It’s not that Terry Sanford Jr. can’t build a gravel parking lot in Old West Durham if he wants to. Indeed, the zoning is appropriate, and as long as the plan meets specific design requirements about landscaping and other details, planners say it’s likely to be approved later this month.

But to an active group of neighbors who’ve taken a lead role in how their corner of the Bull City grows, Sanford might as well have picked up a handful of that gravel and flung it across the negotiating table at them.

“It was a real slap in the face,” says Kelly Jarrett, vice president of the Old West Durham Neighborhood Association, a group that in recent years has worked closely with developers on projects that affect their everyday landscape. In a reverse of the NIMBYism of which citizens are often accused, Jarrett and her neighbors even supported a high-density apartment project now under construction just off Ninth Street, near a planned commuter rail station. “We went out on a limb, because we believe in mass transit, and to have this be the first thing proposed afterwards . . .” Jarrett trails off in frustration.

The apartments adjacent to the Erwin Square office complex represented an unusual partnership between Sanford, who owned the land, Wood Partners, who developed the project, and the Old West Durham neighbors, who actually lobbied for the 60-unit-per-acre high-density apartments throughout the public process. The group has participated consistently in many development plans within its stomping grounds, including Ninth Street North, a recent commercial/retail project.

The neighbors’ active involvement and record of working collaboratively with developers makes even more onerous Sanford’s sudden plan to build three acres of parking–450 spaces–between Hillsborough Road and Main Street, says group president John Schelp, aggravated by the notification letter arriving in citizen mailboxes after the deadline for written comments from the public.

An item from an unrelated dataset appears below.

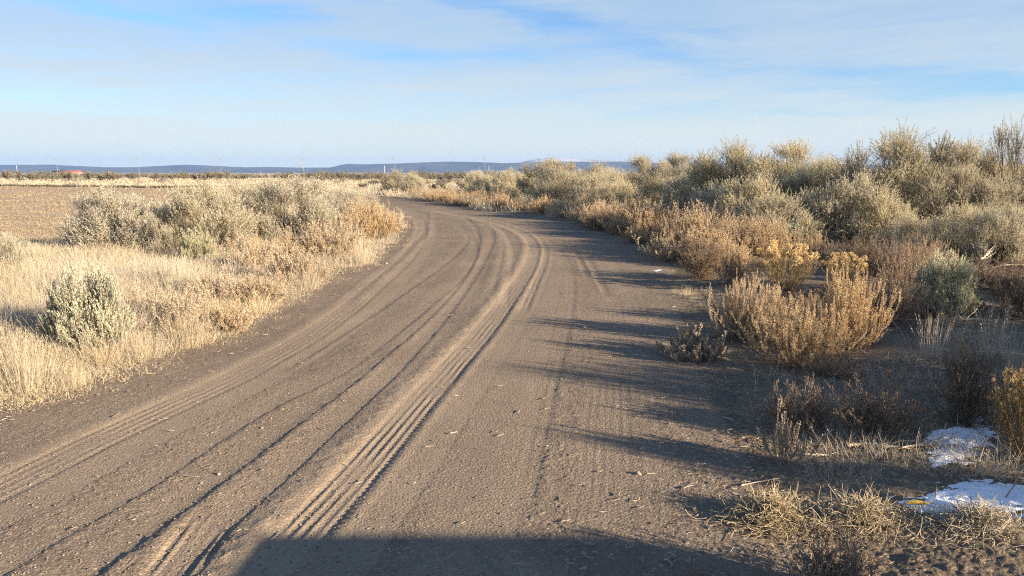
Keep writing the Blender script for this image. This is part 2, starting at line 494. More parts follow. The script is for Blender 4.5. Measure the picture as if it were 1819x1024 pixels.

“It’s frustrating when neighborhoods work with developers and both sides bend a little bit, and then this is the next thing out of the gate,” says Schelp, pointing out that there are already 688 parking spaces in the adjacent vicinity. And though the proposed parking lot currently hosts an open field where people fly kites, citizens aren’t romantic about gazing at grass forever. Situated smack dab amidst 340 apartments, a rail stop, retail stores and restaurants, they acknowledge the kite-fliers will eventually have to yield.

“When that land is developed, we will support it. But we don’t think a parking lot is beneficial,” Schelp says. Because Duke University, which leases a lot of parking in Old West Durham, has promised the group it would not contract for more off-campus parking there, and the new apartments will have their own parking deck, the neighbors are baffled about what Sanford’s target clientele for his stand-alone lot might be. Sanford couldn’t be reached for comment.

The plan is tentatively scheduled to go before the city/county planning department’s Development Review Board on Feb. 21, says planner Steve Medlin. The original Jan. 24 date was postponed after staffers learned they goofed by sending notification to neighbors too late. Still, the review board, made up of city and county staff and one representative from the Planning Commission, is essentially a rubber-stamp process for smaller projects that already essentially fit the established zoning and other regulations. The board’s jurisdiction is limited to “technical” issues.

“This is not a public hearing,” says Medlin. “If a project meets the letter of the standards, the DRB is legally bound to approve it.”

The indignation of the Old West Durham neighbors over that process is understandable, says Medlin, who believes the best way to address the problem–and open debate about what defines an appropriate project–is through the rewriting of Durham’s planning standards. That revision is currently under way, but the results are at least 18 months away, he says.

In the meantime, Durham’s citizens need to keep being vigilant, says Jarrett, who has lived in Old West Durham for a decade.

“The planning process is not made to be user-friendly,” she says, recalling the night she and Schelp happened to be attending a public hearing on the apartment complex and stumbled into the asphalt industry’s plan to move their factories closer to houses, a proposal that gained a lot of steam under the citizen radar last year, before environmental and social justice activists–led by Schelp–stopped it. “We’ve learned how to be a little bit proactive and how to have connections, but if we were finding out about this so late, what’s happening in neighborhoods that aren’t as organized? They’re going to get railroaded.”